Digital Social Payments in India: Can the Challenges Be Overcome?

26 September 2016

Three years ago, India began transferring government benefits directly into recipients’ bank accounts in 43 of its 686 districts. The program, known as the Direct Benefit Transfer (DBT), was envisioned as a digital revolution for government transfers.

Designed to replace traditional schemes with cash transfer-based ones, DBT is built on a technological platform linking bank accounts, unique identification numbers and mobile phone numbers. It was seen as a means to further the government’s anti-poverty agenda in an efficient manner – by plugging leakages and fixing errors of exclusion in the short run, and by bringing all such transactions into one common account in the long run.

Three years on, the DBT program has seen a regime change at the center, undergone multiple facelifts and remains at the forefront of the government’s agenda to transfer benefits electronically in an efficient and cost-effective manner. In terms of the readiness of the country to undergo this transformation, however, the government continues to face several challenges in digitizing transfers.

 

Photo Credit: Dhrubajyoti Bhattacharjee, 2015 CGAP Photo Contest

Key challenges:

  • Lack of adequate banking infrastructure. In India, there are 10.5 bank branches for every 100,000 adults. While the number of Jan Dhan bank accounts opened as per the latest estimates stands at 220 million, reaching the last-mile user remains a problem and contributes to the number of dormant accounts. Take for instance the case of pension or scholarship payments, where instead of receiving cash at their doorsteps through postal services, the beneficiaries now have to travel miles to reach the bank and withdraw their payments. It becomes glaringly obvious that digitizing transfers does not always work in favor of the poor, unless supplemented with innovative ways of facilitating its use. While the theory of DBT works like magic, the current banking infrastructure does not seem prepared to meet these rising needs, especially those of the rural poor.

  • Enrollment in the Aadhaar Registry. For DBT to work to its full potential, it would require enrollment of the entire adult population in the Aadhaar registry, the unique identification program. Although, around 75% of the population has been enrolled so far, the process of linking the Aadhaar number to a bank account number has been slow. As per the latest estimates, only 48% of bank accounts opened through the government’s Pradhan Mantri Jan Dhan Yojana (PMJDY) financial inclusion program are Aadhaar seeded.

  • Poor Network Connectivity. Mobile phone use is important for the DBT platform, as recipients learn of their payments through mobile alerts. However, poor network connectivity is a barrier. Moreover, the policy push to transition to a cash-lite economy requires greater use of smartphones and mobile money wallets to make digital transactions, further emphasizing the importance of good network connectivity.
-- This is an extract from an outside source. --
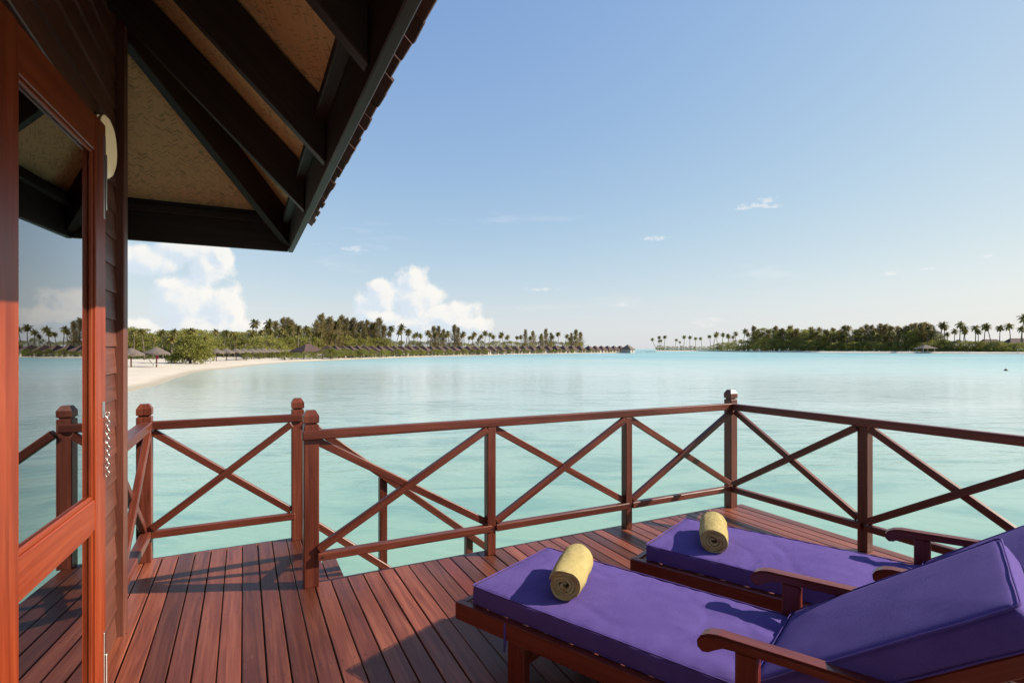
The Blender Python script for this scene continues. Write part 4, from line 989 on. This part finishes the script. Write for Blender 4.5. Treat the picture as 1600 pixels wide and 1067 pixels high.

  • Lack of Grievance Redressal Mechanism. One major area of concern is the ambiguity that exists around how to address grievances. For example, if the recipients face any delay, or if there are discrepancies in the payment amounts, who is to be held responsible? Should the consumer go to the banks or to the relevant government department initiating the cash transfer?

The Way Forward

The government recognized these challenges in the last economic survey. A detailed explanation was put forth suggesting that only perhaps a few subsidy schemes could actually be replaced by cash transfers. A workaround has been initiated, meanwhile, to tighten the implementation of subsidy-based schemes. Under the program, Biometrically Authenticated Physical Uptake (BAPU) recipients can collect their benefits at a store or government agency using the biometric features of their Aadhaar number. This prevents leakages and duplicity of social welfare cards while giving recipients an alternative way to collect their dues.

Yet problems remain. Fertilizer subsidies, for example, illustrate continued challenges: Given the lack of digitized land records in all states, and a complicated (often blurry) understanding of property rights in rural India, targeting for the scheme is a huge roadblock. Indeed, despite the economic survey suggesting that fertilizer subsidies could be completely replaced by a direct transfer, not much progress has been made in 2016. The scheme will be piloted only in October 2016 – and only in 16 districts – before any further decision is made. Similarly, in the case of providing food staples through the Public Distribution System program, reports suggest that the introduction of Aadhaar-enabled point-of-sale machines caused serious trouble in some states as it failed to recognize fingerprints of recipients, leading to exclusion issues.

With the government being able to use cash transfers at such a large scale for disbursement of social welfare schemes, it is evident that digital transfers are quicker and more efficient. The digitization trend is expected to continue as it offers a host of benefits over traditional subsidy-based schemes. While the Indian government’s intent is indeed positive, much remains to be done before making such a drastic transition. The government needs to take stock of its preparedness of making social payments digital in view of the challenges mentioned above. Primarily, building alternative infrastructure to support the banking sector could be the first step. On the consumer side, enforcing digital transactions and receiving payments in banks could be overwhelming at first. Steps taken to make the end user more accustomed to this process could go a long way in including the unbanked in the digital financial world.